* **SET PROBLEM**: The data below needs to be returned exactly, line for line.

* **SOURCE EXCERPT**:
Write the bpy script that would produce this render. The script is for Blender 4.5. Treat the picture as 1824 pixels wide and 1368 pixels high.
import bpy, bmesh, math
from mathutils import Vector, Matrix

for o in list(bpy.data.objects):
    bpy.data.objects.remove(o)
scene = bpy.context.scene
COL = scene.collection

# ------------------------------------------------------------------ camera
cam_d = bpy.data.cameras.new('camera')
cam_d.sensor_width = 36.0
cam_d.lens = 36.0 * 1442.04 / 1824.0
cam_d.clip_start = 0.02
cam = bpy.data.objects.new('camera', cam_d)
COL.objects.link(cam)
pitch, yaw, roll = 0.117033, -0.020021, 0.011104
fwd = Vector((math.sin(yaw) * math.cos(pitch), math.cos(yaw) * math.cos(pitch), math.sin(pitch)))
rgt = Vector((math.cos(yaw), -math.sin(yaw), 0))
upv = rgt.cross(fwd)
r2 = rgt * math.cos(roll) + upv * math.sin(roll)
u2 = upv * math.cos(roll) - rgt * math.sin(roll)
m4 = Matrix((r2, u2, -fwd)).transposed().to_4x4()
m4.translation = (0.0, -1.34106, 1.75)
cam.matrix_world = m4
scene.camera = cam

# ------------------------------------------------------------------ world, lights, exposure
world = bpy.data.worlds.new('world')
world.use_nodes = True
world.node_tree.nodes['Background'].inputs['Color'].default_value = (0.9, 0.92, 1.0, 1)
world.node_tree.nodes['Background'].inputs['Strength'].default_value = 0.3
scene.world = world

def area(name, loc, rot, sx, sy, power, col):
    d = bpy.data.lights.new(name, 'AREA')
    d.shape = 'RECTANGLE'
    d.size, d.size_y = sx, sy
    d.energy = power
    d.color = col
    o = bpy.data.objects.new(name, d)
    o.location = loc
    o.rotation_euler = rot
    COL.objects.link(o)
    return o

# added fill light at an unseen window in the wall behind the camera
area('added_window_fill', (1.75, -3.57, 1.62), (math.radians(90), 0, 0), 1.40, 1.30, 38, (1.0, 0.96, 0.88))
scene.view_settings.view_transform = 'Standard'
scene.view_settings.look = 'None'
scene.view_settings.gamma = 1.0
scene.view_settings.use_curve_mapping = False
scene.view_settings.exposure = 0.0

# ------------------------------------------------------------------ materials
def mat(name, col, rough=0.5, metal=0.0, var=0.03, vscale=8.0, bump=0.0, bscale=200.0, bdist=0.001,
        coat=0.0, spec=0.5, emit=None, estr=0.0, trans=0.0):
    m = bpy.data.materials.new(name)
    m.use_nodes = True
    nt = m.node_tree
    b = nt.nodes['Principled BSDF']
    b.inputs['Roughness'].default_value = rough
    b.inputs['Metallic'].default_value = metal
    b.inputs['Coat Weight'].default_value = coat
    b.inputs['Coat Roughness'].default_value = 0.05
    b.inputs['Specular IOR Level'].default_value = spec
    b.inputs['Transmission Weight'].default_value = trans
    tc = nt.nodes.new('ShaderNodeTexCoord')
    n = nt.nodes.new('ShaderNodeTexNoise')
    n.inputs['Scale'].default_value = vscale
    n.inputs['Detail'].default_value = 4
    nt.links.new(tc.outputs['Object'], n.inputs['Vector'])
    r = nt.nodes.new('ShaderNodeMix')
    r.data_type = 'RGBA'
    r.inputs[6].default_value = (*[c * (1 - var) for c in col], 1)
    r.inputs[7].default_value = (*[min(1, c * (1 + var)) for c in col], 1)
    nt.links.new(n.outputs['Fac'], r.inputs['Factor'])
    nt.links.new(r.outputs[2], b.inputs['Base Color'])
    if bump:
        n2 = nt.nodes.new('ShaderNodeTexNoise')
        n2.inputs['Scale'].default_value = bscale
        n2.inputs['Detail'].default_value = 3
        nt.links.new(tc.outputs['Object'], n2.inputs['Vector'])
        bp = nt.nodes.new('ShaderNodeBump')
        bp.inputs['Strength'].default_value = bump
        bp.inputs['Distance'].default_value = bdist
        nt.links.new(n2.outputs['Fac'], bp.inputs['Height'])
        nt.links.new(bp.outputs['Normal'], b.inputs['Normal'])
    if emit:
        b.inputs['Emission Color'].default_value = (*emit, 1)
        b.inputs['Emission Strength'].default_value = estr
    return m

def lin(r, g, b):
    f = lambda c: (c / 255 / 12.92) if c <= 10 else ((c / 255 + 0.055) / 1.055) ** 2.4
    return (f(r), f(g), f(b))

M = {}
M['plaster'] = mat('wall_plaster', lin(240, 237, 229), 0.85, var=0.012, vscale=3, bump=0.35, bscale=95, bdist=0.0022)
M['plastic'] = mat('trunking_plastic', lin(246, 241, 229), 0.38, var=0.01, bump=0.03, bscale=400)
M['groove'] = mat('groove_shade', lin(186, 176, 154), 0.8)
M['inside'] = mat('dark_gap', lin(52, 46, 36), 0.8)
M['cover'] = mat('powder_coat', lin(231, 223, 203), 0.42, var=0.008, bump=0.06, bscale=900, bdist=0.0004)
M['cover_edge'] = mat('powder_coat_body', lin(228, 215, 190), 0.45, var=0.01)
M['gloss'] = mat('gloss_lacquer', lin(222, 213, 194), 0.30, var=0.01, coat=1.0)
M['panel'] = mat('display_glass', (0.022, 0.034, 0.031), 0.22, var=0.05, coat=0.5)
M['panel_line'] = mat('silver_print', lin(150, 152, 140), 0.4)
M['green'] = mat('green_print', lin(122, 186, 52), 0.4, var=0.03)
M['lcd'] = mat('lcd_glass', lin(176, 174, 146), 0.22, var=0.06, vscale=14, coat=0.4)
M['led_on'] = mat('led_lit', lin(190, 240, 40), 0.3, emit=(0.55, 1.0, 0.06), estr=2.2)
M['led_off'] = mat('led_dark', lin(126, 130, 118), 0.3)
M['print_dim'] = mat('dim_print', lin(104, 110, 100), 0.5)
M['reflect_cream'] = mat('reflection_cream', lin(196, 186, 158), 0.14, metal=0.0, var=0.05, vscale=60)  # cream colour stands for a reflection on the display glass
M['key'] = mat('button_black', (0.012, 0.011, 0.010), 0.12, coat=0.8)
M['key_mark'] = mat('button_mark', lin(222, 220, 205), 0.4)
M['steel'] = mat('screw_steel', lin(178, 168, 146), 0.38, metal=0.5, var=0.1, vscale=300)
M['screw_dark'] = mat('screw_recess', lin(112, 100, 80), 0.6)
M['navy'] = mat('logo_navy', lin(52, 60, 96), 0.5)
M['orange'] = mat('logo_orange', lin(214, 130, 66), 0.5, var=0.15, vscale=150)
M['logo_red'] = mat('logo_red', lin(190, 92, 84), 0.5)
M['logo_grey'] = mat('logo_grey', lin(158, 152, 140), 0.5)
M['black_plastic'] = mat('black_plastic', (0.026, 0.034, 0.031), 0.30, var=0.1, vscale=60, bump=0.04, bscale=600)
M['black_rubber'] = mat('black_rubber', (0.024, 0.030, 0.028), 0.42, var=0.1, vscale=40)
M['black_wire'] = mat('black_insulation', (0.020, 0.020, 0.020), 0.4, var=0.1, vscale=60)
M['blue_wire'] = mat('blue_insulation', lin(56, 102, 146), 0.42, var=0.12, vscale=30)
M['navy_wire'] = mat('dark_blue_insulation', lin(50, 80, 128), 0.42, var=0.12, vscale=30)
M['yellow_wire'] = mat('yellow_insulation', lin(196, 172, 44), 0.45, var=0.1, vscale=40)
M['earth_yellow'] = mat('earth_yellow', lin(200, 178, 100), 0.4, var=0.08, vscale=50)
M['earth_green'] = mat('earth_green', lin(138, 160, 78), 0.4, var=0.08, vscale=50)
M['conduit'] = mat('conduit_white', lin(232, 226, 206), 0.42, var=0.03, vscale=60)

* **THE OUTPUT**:
Write the bpy script that would produce this render. The script is for Blender 4.5. Treat the picture as 1824 pixels wide and 1368 pixels high.
import bpy, bmesh, math
from mathutils import Vector, Matrix

for o in list(bpy.data.objects):
    bpy.data.objects.remove(o)
scene = bpy.context.scene
COL = scene.collection

# ------------------------------------------------------------------ camera
cam_d = bpy.data.cameras.new('camera')
cam_d.sensor_width = 36.0
cam_d.lens = 36.0 * 1442.04 / 1824.0
cam_d.clip_start = 0.02
cam = bpy.data.objects.new('camera', cam_d)
COL.objects.link(cam)
pitch, yaw, roll = 0.117033, -0.020021, 0.011104
fwd = Vector((math.sin(yaw) * math.cos(pitch), math.cos(yaw) * math.cos(pitch), math.sin(pitch)))
rgt = Vector((math.cos(yaw), -math.sin(yaw), 0))
upv = rgt.cross(fwd)
r2 = rgt * math.cos(roll) + upv * math.sin(roll)
u2 = upv * math.cos(roll) - rgt * math.sin(roll)
m4 = Matrix((r2, u2, -fwd)).transposed().to_4x4()
m4.translation = (0.0, -1.34106, 1.75)
cam.matrix_world = m4
scene.camera = cam

# ------------------------------------------------------------------ world, lights, exposure
world = bpy.data.worlds.new('world')
world.use_nodes = True
world.node_tree.nodes['Background'].inputs['Color'].default_value = (0.9, 0.92, 1.0, 1)
world.node_tree.nodes['Background'].inputs['Strength'].default_value = 0.3
scene.world = world

def area(name, loc, rot, sx, sy, power, col):
    d = bpy.data.lights.new(name, 'AREA')
    d.shape = 'RECTANGLE'
    d.size, d.size_y = sx, sy
    d.energy = power
    d.color = col
    o = bpy.data.objects.new(name, d)
    o.location = loc
    o.rotation_euler = rot
    COL.objects.link(o)
    return o

# added fill light at an unseen window in the wall behind the camera
area('added_window_fill', (1.75, -3.57, 1.62), (math.radians(90), 0, 0), 1.40, 1.30, 38, (1.0, 0.96, 0.88))
scene.view_settings.view_transform = 'Standard'
scene.view_settings.look = 'None'
scene.view_settings.gamma = 1.0
scene.view_settings.use_curve_mapping = False
scene.view_settings.exposure = 0.0

# ------------------------------------------------------------------ materials
def mat(name, col, rough=0.5, metal=0.0, var=0.03, vscale=8.0, bump=0.0, bscale=200.0, bdist=0.001,
        coat=0.0, spec=0.5, emit=None, estr=0.0, trans=0.0):
    m = bpy.data.materials.new(name)
    m.use_nodes = True
    nt = m.node_tree
    b = nt.nodes['Principled BSDF']
    b.inputs['Roughness'].default_value = rough
    b.inputs['Metallic'].default_value = metal
    b.inputs['Coat Weight'].default_value = coat
    b.inputs['Coat Roughness'].default_value = 0.05
    b.inputs['Specular IOR Level'].default_value = spec
    b.inputs['Transmission Weight'].default_value = trans
    tc = nt.nodes.new('ShaderNodeTexCoord')
    n = nt.nodes.new('ShaderNodeTexNoise')
    n.inputs['Scale'].default_value = vscale
    n.inputs['Detail'].default_value = 4
    nt.links.new(tc.outputs['Object'], n.inputs['Vector'])
    r = nt.nodes.new('ShaderNodeMix')
    r.data_type = 'RGBA'
    r.inputs[6].default_value = (*[c * (1 - var) for c in col], 1)
    r.inputs[7].default_value = (*[min(1, c * (1 + var)) for c in col], 1)
    nt.links.new(n.outputs['Fac'], r.inputs['Factor'])
    nt.links.new(r.outputs[2], b.inputs['Base Color'])
    if bump:
        n2 = nt.nodes.new('ShaderNodeTexNoise')
        n2.inputs['Scale'].default_value = bscale
        n2.inputs['Detail'].default_value = 3
        nt.links.new(tc.outputs['Object'], n2.inputs['Vector'])
        bp = nt.nodes.new('ShaderNodeBump')
        bp.inputs['Strength'].default_value = bump
        bp.inputs['Distance'].default_value = bdist
        nt.links.new(n2.outputs['Fac'], bp.inputs['Height'])
        nt.links.new(bp.outputs['Normal'], b.inputs['Normal'])
    if emit:
        b.inputs['Emission Color'].default_value = (*emit, 1)
        b.inputs['Emission Strength'].default_value = estr
    return m

def lin(r, g, b):
    f = lambda c: (c / 255 / 12.92) if c <= 10 else ((c / 255 + 0.055) / 1.055) ** 2.4
    return (f(r), f(g), f(b))

M = {}
M['plaster'] = mat('wall_plaster', lin(240, 237, 229), 0.85, var=0.012, vscale=3, bump=0.35, bscale=95, bdist=0.0022)
M['plastic'] = mat('trunking_plastic', lin(246, 241, 229), 0.38, var=0.01, bump=0.03, bscale=400)
M['groove'] = mat('groove_shade', lin(186, 176, 154), 0.8)
M['inside'] = mat('dark_gap', lin(52, 46, 36), 0.8)
M['cover'] = mat('powder_coat', lin(231, 223, 203), 0.42, var=0.008, bump=0.06, bscale=900, bdist=0.0004)
M['cover_edge'] = mat('powder_coat_body', lin(228, 215, 190), 0.45, var=0.01)
M['gloss'] = mat('gloss_lacquer', lin(222, 213, 194), 0.30, var=0.01, coat=1.0)
M['panel'] = mat('display_glass', (0.022, 0.034, 0.031), 0.22, var=0.05, coat=0.5)
M['panel_line'] = mat('silver_print', lin(150, 152, 140), 0.4)
M['green'] = mat('green_print', lin(122, 186, 52), 0.4, var=0.03)
M['lcd'] = mat('lcd_glass', lin(176, 174, 146), 0.22, var=0.06, vscale=14, coat=0.4)
M['led_on'] = mat('led_lit', lin(190, 240, 40), 0.3, emit=(0.55, 1.0, 0.06), estr=2.2)
M['led_off'] = mat('led_dark', lin(126, 130, 118), 0.3)
M['print_dim'] = mat('dim_print', lin(104, 110, 100), 0.5)
M['reflect_cream'] = mat('reflection_cream', lin(196, 186, 158), 0.14, metal=0.0, var=0.05, vscale=60)  # cream colour stands for a reflection on the display glass
M['key'] = mat('button_black', (0.012, 0.011, 0.010), 0.12, coat=0.8)
M['key_mark'] = mat('button_mark', lin(222, 220, 205), 0.4)
M['steel'] = mat('screw_steel', lin(178, 168, 146), 0.38, metal=0.5, var=0.1, vscale=300)
M['screw_dark'] = mat('screw_recess', lin(112, 100, 80), 0.6)
M['navy'] = mat('logo_navy', lin(52, 60, 96), 0.5)
M['orange'] = mat('logo_orange', lin(214, 130, 66), 0.5, var=0.15, vscale=150)
M['logo_red'] = mat('logo_red', lin(190, 92, 84), 0.5)
M['logo_grey'] = mat('logo_grey', lin(158, 152, 140), 0.5)
M['black_plastic'] = mat('black_plastic', (0.026, 0.034, 0.031), 0.30, var=0.1, vscale=60, bump=0.04, bscale=600)
M['black_rubber'] = mat('black_rubber', (0.024, 0.030, 0.028), 0.42, var=0.1, vscale=40)
M['black_wire'] = mat('black_insulation', (0.020, 0.020, 0.020), 0.4, var=0.1, vscale=60)
M['blue_wire'] = mat('blue_insulation', lin(56, 102, 146), 0.42, var=0.12, vscale=30)
M['navy_wire'] = mat('dark_blue_insulation', lin(50, 80, 128), 0.42, var=0.12, vscale=30)
M['yellow_wire'] = mat('yellow_insulation', lin(196, 172, 44), 0.45, var=0.1, vscale=40)
M['earth_yellow'] = mat('earth_yellow', lin(200, 178, 100), 0.4, var=0.08, vscale=50)
M['earth_green'] = mat('earth_green', lin(138, 160, 78), 0.4, var=0.08, vscale=50)
M['conduit'] = mat('conduit_white', lin(232, 226, 206), 0.42, var=0.03, vscale=60)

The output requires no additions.